The decline in the US unemployment rate was especially steep among workers over 55 and in their early 20s.

Ms Katherine Abraham, commissioner of the department's Bureau of Labour Statistics, attributed some of the jobless rate decline to statistical distortions in assessing the seasonal movement of unemployed youth. But she said other evidence suggested a genuine job market improvement.

Financial markets had been eagerly awaiting the department's monthly report to scour it for signs of whether the economy is heating up to the point that it could fuel inflationary pressures and prompt Federal Reserve policy makers to pre-emptively raise interest rates.

Some recent economic data had indicated a modest slowing, especially in the housing sector. But there is concern that it will not be enough to stop Fed policy makers from raising interest rates.

Last year, the consensus in the US was that unemployment at 6 per cent was consistent with stable prices. "The level may even have been 5.5 per cent," said Dr McLaughlin. "But you have to question whether inflation can hold with unemployment at 5.1 per cent."

He added that the Fed is likely to wait until its meeting on September 24th before raising rates. "The problem is that is the last meeting before the presidential election," he said.

"So it may not happen but in that case the market will simply push the long rates higher. That would lead to higher mortgages as most American mortgages are fixed on the 30-year yield."

Workers' average hourly earnings, which have been scrutinised more closely lately by traders for signs of wage-push pressure on prices, rose by 6 cents last month to $11.87 after falling 2 cents in July. Over the past year, hourly earnings rose 3.6 per cent form 3.1 per cent.

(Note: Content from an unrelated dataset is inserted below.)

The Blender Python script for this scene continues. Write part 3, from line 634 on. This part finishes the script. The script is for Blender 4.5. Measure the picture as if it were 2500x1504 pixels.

"Though erratic on a month-to-month basis, the rate of increase in hourly earnings has drifted upwards over the last several years," Ms Abraham said in testimony prepared for delivery to the congressional Joint Economic Committee.

Other commentators are worried that this could be the first sign of wage inflation in the US system.

"That's quite a negative development," said Mr Dan Seto, senior economist at Nikko Securities Co International Inc.